Carnet de vacances de mon jeune cousin misanthrope
Texte : Jo Kawak
Illustration : 537718
21 Juin
Les festivités lancent les vacances. Aux quatre coins des villes, les bières fraîches coulent à flots, les touristes sont blancs, les tenues sont légères pour un début d’été dont les quelques rayons de soleil se font rares. On nous parle de réchauffement climatique, mais le Hummer n’a même pas à activer sa clim automatique sur la route du sud ! WTF ? Des groupes abordables au son de merde sont embauchés pour remplir les terrasses et que la musique soit fêtée. Des élus applaudissent avec les oreilles qui saignent. Montrer aux sans-dents qu’on est comme eux, puis rentrer sagement, enlever les boules Quies, et espérer qu’ils se rappellent de cet effort populaire lorsque les bureaux de vote trembleront dans un an.
10 Juillet
La finale de l’Euro donne des élans de patriotisme. On a craché toute l’année notre désolation de ce pays, on a eu mal à notre France, mais des milliardaires peroxydés qui courent après un ballon nous font oublier un 49.3 en deux-deux. Fous de foot, on est prêts à donner notre vie dans ces deux heures, pourvu que M6 ne fasse pas grève. Les touristes blancs sont devenus rouges, à cramer sur la plage pour rentabiliser les quinze jours entassés dans un VVF. Le Codevi cassé pour mater le 1 à 0 en bord de mer, à voir nos Bleus refuser la médaille de second rang par un réflexe égocentrique, ça vaut bien quelques envies de meurtres. Bières et whiskys font resurgir le racisme presque oublié lorsque nos pieds brûlaient dans le sable fin du rivage. On a soudain envie de casser des gueules de Portugais, parce que, faut pas déconner, le foot c’est une question de principe. On peut inonder les réseaux sociaux de blagues douteuses, de phrases provocatrices : l’honneur est sauf sous prétexte qu’on tape d’un poing d’honneur sur une poitrine recouverte d’un maillot bleu, blanc, rouge.
14 Juillet
On veut se pointer sur l’esplanade, l’Iphone bien chargé, prêt à publier des photos sous filtre Instagram d’un feu d’artifice reluqué sur nos écrans, posey, les pieds dans le sable. Les pétards aux centaines de couleurs font vibrer la France, les touristes aux peaux pelées regardent des fusées hors de prix éclater dans le ciel noir. Des explosions à en réveiller les douloureux souvenirs de nos grands parents planqués dans des caves en 45, quand les déflagrations ne se taguaient pas encore d’un hashtag YOLO. Un abruti en camion passe, et voilà qu’on perd Morandini et ses jeunes acteurs nus de nos fils d’actualité.

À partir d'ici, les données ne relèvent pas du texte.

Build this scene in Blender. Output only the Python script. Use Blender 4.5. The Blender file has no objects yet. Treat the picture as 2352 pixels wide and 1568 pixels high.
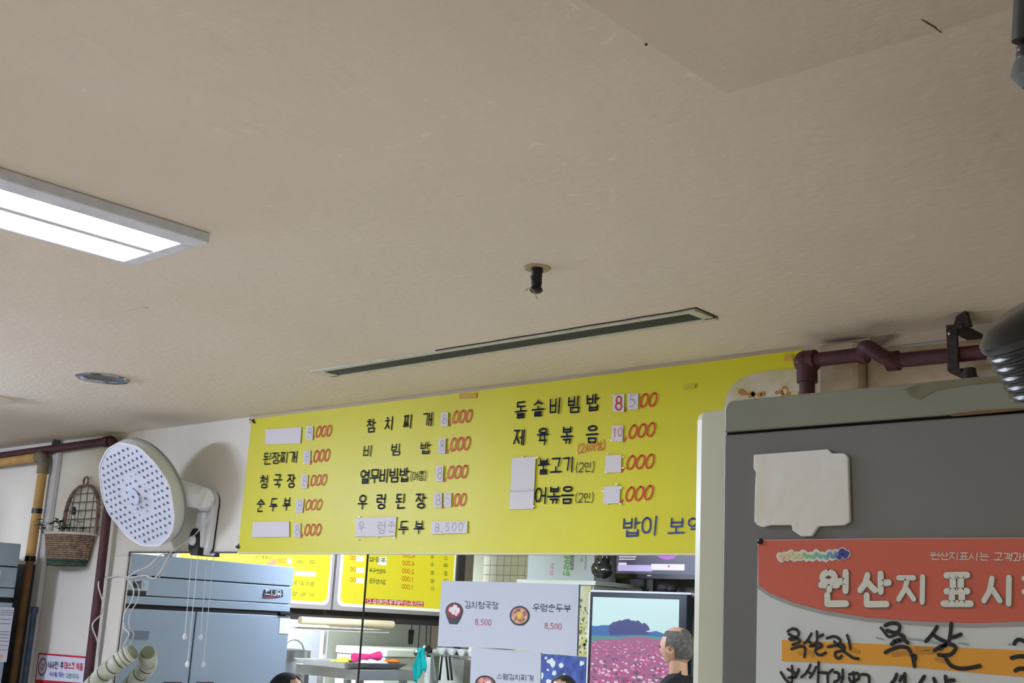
import bpy, bmesh, math, random
from mathutils import Vector as Vec, Matrix
random.seed(7)
SC = bpy.context.scene
COL = SC.collection

# ------------------------------------------------------------------ camera
YAW, PITCH, ROLL, FPX = 0.753077525, 0.230764917, 0.0535341728, 2726.47943
EYE = Vec((0, 0, 1.6)); CEIL = 2.4; YW = 2.96          # eye, ceiling height, plane of the mirror wall
FW = Vec((-math.sin(YAW)*math.cos(PITCH), math.cos(YAW)*math.cos(PITCH), math.sin(PITCH)))
_r = Vec((math.cos(YAW), math.sin(YAW), 0)); _u = _r.cross(FW)
RT = _r*math.cos(ROLL) + _u*math.sin(ROLL); UP = _u*math.cos(ROLL) - _r*math.sin(ROLL)
cd = bpy.data.cameras.new('camera'); cam = bpy.data.objects.new('camera', cd); COL.objects.link(cam)
m = Matrix((RT, UP, -FW)).transposed().to_4x4(); m.translation = EYE; cam.matrix_world = m
cd.sensor_width = 36; cd.lens = FPX/2352*36; cd.clip_start = .02; cd.clip_end = 60
SC.camera = cam

# ------------------------------------------------------------------ world, exposure, lamps
w = bpy.data.worlds.new('world'); SC.world = w; w.use_nodes = True
w.node_tree.nodes['Background'].inputs[0].default_value = (.75, .85, 1, 1)
w.node_tree.nodes['Background'].inputs[1].default_value = .15
SC.view_settings.view_transform = 'Standard'; SC.view_settings.look = 'None'
SC.view_settings.gamma = 1; SC.view_settings.use_curve_mapping = False
SC.view_settings.exposure = 0.15
def area(name, loc, sx, sy, power, col):
    d = bpy.data.lights.new(name, 'AREA'); d.shape = 'RECTANGLE'; d.size = sx; d.size_y = sy
    d.energy = power; d.color = col
    o = bpy.data.objects.new(name, d); o.location = loc; COL.objects.link(o); return o
COOL = (.8, .88, 1.0)
area('fixture_light', (-2.452, .76, 2.365), .2, 1.1, 58, COOL)
area('fixture_light', (-7.7, .2, 2.365), .25, 1.1, 230, COOL)  # added unseen light to brighten the kitchen in the mirror
area('fixture_light', (.9, -1.4, 2.365), .25, 1.1, 20, (1, .92, .8))  # added unseen warm light at the right, no fitting modelled
TUBE_LEFT, TUBE_BACK = 420, 115           # strength of the bare tubes of the two made-up hanging lamps out of the frame

# ------------------------------------------------------------------ pixels -> points
def ray(px, py): return FW + RT*((px-1176)/FPX) - UP*((py-784)/FPX)
def hit(px, py, ax, val):
    d = ray(px, py); return EYE + d*((val-EYE[ax])/d[ax])
def Cp(px, py, dz=0): return hit(px, py, 2, CEIL-dz)
def Wp(px, py, off=0): return hit(px, py, 1, YW-off)
def flip(p): return Vec((p.x, 2*YW-p.y, p.z))
def VY(px, py, yv): return flip(hit(px, py, 1, yv))      # seen in the mirror, on a plane parallel to it
def VX(px, py, x): return flip(hit(px, py, 0, x))        # seen in the mirror, on a plane square to it

# ------------------------------------------------------------------ materials
def lin(c):
    return tuple(((v/255)/12.92 if v/255 <= .04045 else ((v/255+.055)/1.055)**2.4) for v in c) + (1,)
MATS = {}
def mat(name, rgb, rough=.6, metal=0, spec=.4, noise=0, nscale=8, rgb2=None, bump=0, bscale=60, emit=0, trans=0, sheen=0):
    if name in MATS: return MATS[name]
    M = bpy.data.materials.new(name); M.use_nodes = True; nt = M.node_tree; b = nt.nodes['Principled BSDF']
    b.inputs['Base Color'].default_value = lin(rgb); b.inputs['Roughness'].default_value = rough
    b.inputs['Metallic'].default_value = metal; b.inputs['Specular IOR Level'].default_value = spec
    if trans: b.inputs['Transmission Weight'].default_value = trans
    if emit: b.inputs['Base Color'].default_value = tuple(v*.2 for v in lin(rgb)[:3])+(1,); b.inputs['Emission Color'].default_value = lin(rgb); b.inputs['Emission Strength'].default_value = emit
    tc = nt.nodes.new('ShaderNodeTexCoord')
    if noise or rgb2:
        n = nt.nodes.new('ShaderNodeTexNoise'); n.inputs['Scale'].default_value = nscale; n.inputs['Detail'].default_value = 5
        r = nt.nodes.new('ShaderNodeValToRGB'); r.color_ramp.elements[0].position = .35; r.color_ramp.elements[1].position = .68
        c1 = lin(rgb); c2 = lin(rgb2) if rgb2 else tuple(max(0, v*(1-noise)) for v in c1[:3])+(1,)
        r.color_ramp.elements[0].color = c2; r.color_ramp.elements[1].color = c1
        nt.links.new(tc.outputs['Object'], n.inputs['Vector']); nt.links.new(n.outputs['Fac'], r.inputs['Fac'])
        nt.links.new(r.outputs['Color'], b.inputs['Base Color'])
    if bump:
        n2 = nt.nodes.new('ShaderNodeTexNoise'); n2.inputs['Scale'].default_value = bscale; n2.inputs['Detail'].default_value = 4
        bp = nt.nodes.new('ShaderNodeBump'); bp.inputs['Strength'].default_value = bump; bp.inputs['Distance'].default_value = .01
        nt.links.new(tc.outputs['Object'], n2.inputs['Vector']); nt.links.new(n2.outputs['Fac'], bp.inputs['Height'])
        nt.links.new(bp.outputs['Normal'], b.inputs['Normal'])
    MATS[name] = M; return M

def ceiling_mat():
    M = mat('ceiling_paper', (208, 198, 182), .75, bump=.25, bscale=38); nt = M.node_tree; b = nt.nodes['Principled BSDF']
    tc = nt.nodes.new('ShaderNodeTexCoord')
    def nz(s, d=4, w=0):
        n = nt.nodes.new('ShaderNodeTexNoise'); n.inputs['Scale'].default_value = s; n.inputs['Detail'].default_value = d
        n.inputs['Distortion'].default_value = w; nt.links.new(tc.outputs['Object'], n.inputs['Vector']); return n
    a = nz(1.1, 3); r = nt.nodes.new('ShaderNodeValToRGB')
    r.color_ramp.elements[0].position = .3; r.color_ramp.elements[0].color = lin((215, 203, 184))
    r.color_ramp.elements[1].position = .7; r.color_ramp.elements[1].color = lin((221, 209, 195))
    nt.links.new(a.outputs['Fac'], r.inputs['Fac'])
    s = nz(17, 3, 2.2); r2 = nt.nodes.new('ShaderNodeValToRGB')      # worn pale flecks of the embossed paper
    r2.color_ramp.elements[0].position = .66; r2.color_ramp.elements[0].color = (0, 0, 0, 1)
    r2.color_ramp.elements[1].position = .74; r2.color_ramp.elements[1].color = (.5, .5, .5, 1)
    nt.links.new(s.outputs['Fac'], r2.inputs['Fac'])
    mx = nt.nodes.new('ShaderNodeMix'); mx.data_type = 'RGBA'; mx.inputs[7].default_value = lin((236, 228, 210))
    nt.links.new(r2.outputs['Color'], mx.inputs[0]); nt.links.new(r.outputs['Color'], mx.inputs[6])
    nt.links.new(mx.outputs[2], b.inputs['Base Color']); return M
M_CEIL = ceiling_mat()
M_WALL = mat('wall_paper', (224, 219, 209), .8, rgb2=(214, 208, 196), nscale=2.2, bump=.15, bscale=50)
M_WALL2 = mat('stained_wall_paper', (205, 190, 168), .8, rgb2=(168, 148, 120), nscale=5, bump=.3, bscale=30)
M_YEL = mat('yellow_vinyl', (212, 206, 30), .42, rgb2=(205, 199, 34), nscale=2.5, spec=.35)
M_PAPER = mat('white_paper', (212, 208, 214), .6)
M_PAPER2 = mat('cool_white_paper', (188, 194, 208), .55)
M_INK = mat('blue_black_marker', (14, 19, 54), .75, spec=.15)
M_BLUE = mat('blue_marker', (20, 40, 130), .5)
M_RED = mat('red_marker', (205, 40, 25), .5)
M_PENC = mat('pencil', (120, 118, 135), .6)
M_BLK = mat('black_plastic', (20, 21, 25), .35)
M_BLKM = mat('black_ink', (22, 22, 24), .6)
M_GREYM = mat('dark_grey_metal', (70, 72, 76), .4, metal=.3)
M_WHITE = mat('white_plastic', (222, 224, 228), .35)
M_CREAM = mat('cream_enamel', (196, 200, 184), .3, rgb2=(190, 194, 178), nscale=3)
M_MAR = mat('maroon_painted_pipe', (78, 36, 42), .55, rgb2=(62, 32, 40), nscale=14, bump=.2)
M_CHR = mat('chrome', (200, 200, 205), .15, metal=1)
M_STEEL = mat('steel', (170, 172, 172), .35, metal=.7, rgb2=(150, 152, 152), nscale=4)
M_DARK = mat('dark_void', (28, 26, 24), .9)
M_FRG = mat('steel_blue_fridge_face', (152, 168, 180), .38, metal=.25, rgb2=(143, 160, 173), nscale=2)
M_FRGD = mat('fridge_dark_side', (38, 46, 62), .5)
M_CORD = mat('white_cord', (215, 213, 215), .45)

# ------------------------------------------------------------------ mesh builder
WLOC = {}
class MB:
    def __init__(s): s.v = []; s.f = []
    def add(s, vs, fs):
        k = len(s.v); s.v += [Vec(p) for p in vs]; s.f += [tuple(i+k for i in f) for f in fs]; return s
    def box(s, a, b):
        x0, x1 = sorted((a[0], b[0])); y0, y1 = sorted((a[1], b[1])); z0, z1 = sorted((a[2], b[2]))
        return s.add([(x0,y0,z0),(x1,y0,z0),(x1,y1,z0),(x0,y1,z0),(x0,y0,z1),(x1,y0,z1),(x1,y1,z1),(x0,y1,z1)],
                     [(0,3,2,1),(4,5,6,7),(0,1,5,4),(1,2,6,5),(2,3,7,6),(3,0,4,7)])
    def prism(s, pts, ext):                      # polygon pushed along ext; front (pts side) faces away from ext
        n = len(pts); ext = Vec(ext); P = [Vec(p) for p in pts]
        nrm = Vec((0, 0, 0))
        for i in range(n): nrm += P[i].cross(P[(i+1) % n])
        if nrm.dot(ext) > 0: P.reverse()
        return s.add(P+[p+ext for p in P], [tuple(range(n)), tuple(range(2*n-1, n-1, -1))] + [(i, i+n, (i+1) % n+n, (i+1) % n) for i in range(n)])
    def tube(s, pts, r, n=10, cap=True, closed=False):
        P = [Vec(p) for p in pts]; R = r if isinstance(r, (list, tuple)) else [r]*len(P); k = len(P); base = len(s.v)
        t0 = (P[1]-P[0]).normalized(); a = t0.orthogonal().normalized()
        for i, p in enumerate(P):
            if closed: t = (P[(i+1) % k]-P[i-1]).normalized()
            else: t = (P[min(i+1, k-1)]-P[max(i-1, 0)]).normalized()
            a = (a - t*a.dot(t)).normalized(); b = t.cross(a)
            for j in range(n):
                th = 2*math.pi*j/n; s.v.append(p+(a*math.cos(th)+b*math.sin(th))*R[i])
        for i in range(k if closed else k-1):
            for j in range(n):
                q = (i+1) % k
                s.f.append((base+i*n+j, base+i*n+(j+1) % n, base+q*n+(j+1) % n, base+q*n+j))
        if cap and not closed:
            s.f.append(tuple(base+j for j in range(n-1, -1, -1))); s.f.append(tuple(base+(k-1)*n+j for j in range(n)))
        return s
    def lathe(s, o, axis, prof, n=32, ref=None):   # prof: (radius, height along axis)
        o = Vec(o); ax = Vec(axis).normalized(); a = (Vec(ref)-ax*Vec(ref).dot(ax)).normalized() if ref else ax.orthogonal().normalized(); b = ax.cross(a)
        base = len(s.v)
        for r, h in prof:
            for j in range(n):
                th = 2*math.pi*j/n; s.v.append(o+ax*h+(a*math.cos(th)+b*math.sin(th))*max(r, 1e-5))
        for i in range(len(prof)-1):
            for j in range(n):
                s.f.append((base+i*n+j, base+i*n+(j+1) % n, base+(i+1)*n+(j+1) % n, base+(i+1)*n+j))
        return s
    def ball(s, c, r, n=14, sc=(1, 1, 1)):
        c = Vec(c); base = len(s.v); k = n//2
        for i in range(k+1):
            ph = math.pi*i/k
            for j in range(n):
                th = 2*math.pi*j/n
                s.v.append(c+Vec((math.sin(ph)*math.cos(th)*r*sc[0], math.sin(ph)*math.sin(th)*r*sc[1], math.cos(ph)*r*sc[2])))
        for i in range(k):
            for j in range(n): s.f.append((base+i*n+j, base+(i+1)*n+j, base+(i+1)*n+(j+1) % n, base+i*n+(j+1) % n))
        return s
    def build(s, name, material, parent=None, smooth=False, bevel=0):
        me = bpy.data.meshes.new(name)
        if parent is not None: L = WLOC[parent.name_full]
        else:
            xs = [p.x for p in s.v]; ys = [p.y for p in s.v]; zs = [p.z for p in s.v]
            L = Vec(((min(xs)+max(xs))/2, (min(ys)+max(ys))/2, min(zs)))
        me.from_pydata([p-L for p in s.v], [], s.f); me.update()
        me.materials.append(material)
        if smooth:
            for p in me.polygons: p.use_smooth = True
            try: me.set_sharp_from_angle(angle=math.radians(40))
            except Exception: pass
        o = bpy.data.objects.new(name, me); COL.objects.link(o)
        if parent is not None: o.parent = parent
        else: o.location = L
        WLOC[o.name_full] = L
        if bevel:
            md = o.modifiers.new('bevel', 'BEVEL'); md.width = bevel; md.segments = 2; md.limit_method = 'ANGLE'
        return o
def tag(o, label=None, cat=None, group=None, kind=None):
    if label: o['label'] = label
    if cat: o['category'] = cat
    if group: o['group'] = group
    if kind: o['kind'] = kind
    return o
def empty(name, loc, label, cat, group=None):
    o = bpy.data.objects.new(name, None); o.location = loc; o.empty_display_size = .05; COL.objects.link(o)
    WLOC[o.name_full] = Vec(loc); return tag(o, label, cat, group)
def arc(c, a, b, r, t0, t1, n=8): return [Vec(c)+Vec(a)*math.cos(t0+(t1-t0)*i/n)*r+Vec(b)*math.sin(t0+(t1-t0)*i/n)*r for i in range(n+1)]
def spline(pts, n=8):
    P = [Vec(p) for p in pts]; out = []
    for i in range(len(P)-1):
        p0 = P[max(i-1, 0)]; p1 = P[i]; p2 = P[i+1]; p3 = P[min(i+2, len(P)-1)]
        for k in range(n):
            t = k/n; out.append(.5*((2*p1)+(p2-p0)*t+(2*p0-5*p1+4*p2-p3)*t*t+(3*p1-p0-3*p2+p3)*t**3))
    return out+[P[-1]]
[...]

Bientôt, le 15 Août, le voyage retour et les courses de la rentrée sous la chaleur caniculaire, à hurler sur la greluche qui voudra l’agenda Pokémon avant nous. On ira gratter des cahiers de 96 pages à petits carreaux et des copies doubles perforées, en attendant qu’une météorite décime la Terre, que la race humaine s’asphyxie du sale oxygène qu’elle a elle-même souillé, ou d’une toute autre nouvelle dans ce genre. Ce sera bien fait pour nos gueules de cons.
Jo Kawak
Bon d’accord, je vais me suicider avec de la bière en re-regardant la finale de l’euro pendant que ma fille cherche des Pokémons sous un feu d’artifice, avec un chauffeur de camion frigorifique qui pollue.
Sans ça, ma voisine est portugaise mais elle est quand même sympa.